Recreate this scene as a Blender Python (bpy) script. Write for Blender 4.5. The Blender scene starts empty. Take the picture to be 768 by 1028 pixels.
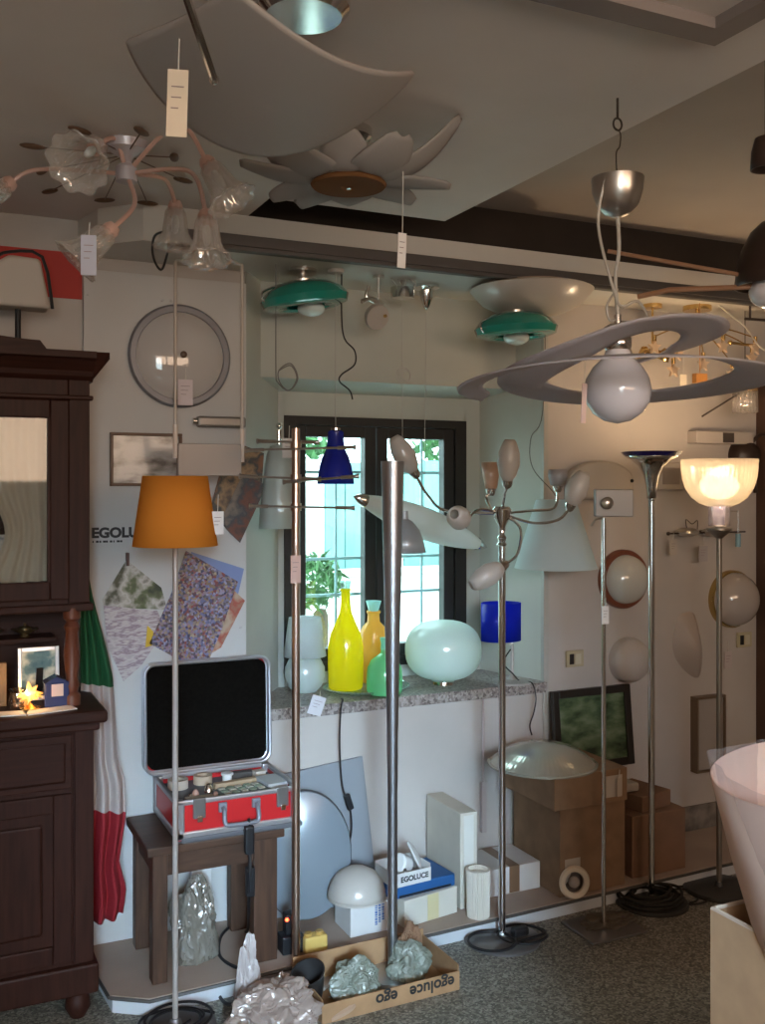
import bpy, bmesh, math, random
from mathutils import Vector, Matrix, noise
random.seed(7)
S = bpy.context.scene
COL = S.collection
PI = math.pi
# ---------------------------------------------------------------- camera (f = 1000 px on a 768 x 1028 frame)
YAW = math.radians(25.2); CA, SA = math.cos(YAW), math.sin(YAW); CH = 1.6
cd = bpy.data.cameras.new('camera'); cam = bpy.data.objects.new('camera', cd); COL.objects.link(cam)
cam.location = (0, 0, CH); cam.rotation_euler = (PI / 2, 0, -YAW)
cd.sensor_fit = 'AUTO'; cd.sensor_width = 36; cd.lens = 36 * 1000 / 1028; cd.shift_y = -24 / 1028
cd.clip_start = .05; cd.clip_end = 200
S.camera = cam
S.view_settings.view_transform = 'Standard'; S.view_settings.look = 'None'
S.view_settings.gamma = 1; S.view_settings.exposure = 0.0; S.view_settings.use_curve_mapping = False
# ---------------------------------------------------------------- sky and daylight
wd = bpy.data.worlds.new('sky'); S.world = wd; wd.use_nodes = True
bg = wd.node_tree.nodes['Background']; bg.inputs[0].default_value = (.74, .94, 1.0, 1); bg.inputs[1].default_value = 9.5
def area(name, loc, rot, sx, sy, power, color):
    l = bpy.data.lights.new(name, 'AREA'); l.shape = 'RECTANGLE'; l.size = sx; l.size_y = sy; l.energy = power; l.color = color
    o = bpy.data.objects.new(name, l); COL.objects.link(o); o.location = loc; o.rotation_euler = rot
    return o
area('showroom_lamp_light', (.9, -1.5, 2.05), (math.radians(84), 0, 0), 3.4, .8, 60, (1.0, .70, .49))
_fd = area('front_window_daylight', (-.5, -2.85, 2.0), (0, 0, 0), 1.1, .9, 12.5, (.50, .76, 1.0)); _fd.data.spread = math.radians(23)
_fd.rotation_euler = (Vector((1.42, 3.45, .26)) - _fd.location).to_track_quat('-Z', 'Y').to_euler()
pl = area('niche_window_portal', (1.77, 3.955, 1.37), (-PI / 2, 0, 0), .84, 1.05, 1, (1, 1, 1)); pl.data.cycles.is_portal = True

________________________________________

SET EXERCISE> Write the lines above out again exactly, without any of their pictures.

EXPECTED ANSWER>
Recreate this scene as a Blender Python (bpy) script. Write for Blender 4.5. The Blender scene starts empty. Take the picture to be 768 by 1028 pixels.
import bpy, bmesh, math, random
from mathutils import Vector, Matrix, noise
random.seed(7)
S = bpy.context.scene
COL = S.collection
PI = math.pi
# ---------------------------------------------------------------- camera (f = 1000 px on a 768 x 1028 frame)
YAW = math.radians(25.2); CA, SA = math.cos(YAW), math.sin(YAW); CH = 1.6
cd = bpy.data.cameras.new('camera'); cam = bpy.data.objects.new('camera', cd); COL.objects.link(cam)
cam.location = (0, 0, CH); cam.rotation_euler = (PI / 2, 0, -YAW)
cd.sensor_fit = 'AUTO'; cd.sensor_width = 36; cd.lens = 36 * 1000 / 1028; cd.shift_y = -24 / 1028
cd.clip_start = .05; cd.clip_end = 200
S.camera = cam
S.view_settings.view_transform = 'Standard'; S.view_settings.look = 'None'
S.view_settings.gamma = 1; S.view_settings.exposure = 0.0; S.view_settings.use_curve_mapping = False
# ---------------------------------------------------------------- sky and daylight
wd = bpy.data.worlds.new('sky'); S.world = wd; wd.use_nodes = True
bg = wd.node_tree.nodes['Background']; bg.inputs[0].default_value = (.74, .94, 1.0, 1); bg.inputs[1].default_value = 9.5
def area(name, loc, rot, sx, sy, power, color):
    l = bpy.data.lights.new(name, 'AREA'); l.shape = 'RECTANGLE'; l.size = sx; l.size_y = sy; l.energy = power; l.color = color
    o = bpy.data.objects.new(name, l); COL.objects.link(o); o.location = loc; o.rotation_euler = rot
    return o
area('showroom_lamp_light', (.9, -1.5, 2.05), (math.radians(84), 0, 0), 3.4, .8, 60, (1.0, .70, .49))
_fd = area('front_window_daylight', (-.5, -2.85, 2.0), (0, 0, 0), 1.1, .9, 12.5, (.50, .76, 1.0)); _fd.data.spread = math.radians(23)
_fd.rotation_euler = (Vector((1.42, 3.45, .26)) - _fd.location).to_track_quat('-Z', 'Y').to_euler()
pl = area('niche_window_portal', (1.77, 3.955, 1.37), (-PI / 2, 0, 0), .84, 1.05, 1, (1, 1, 1)); pl.data.cycles.is_portal = True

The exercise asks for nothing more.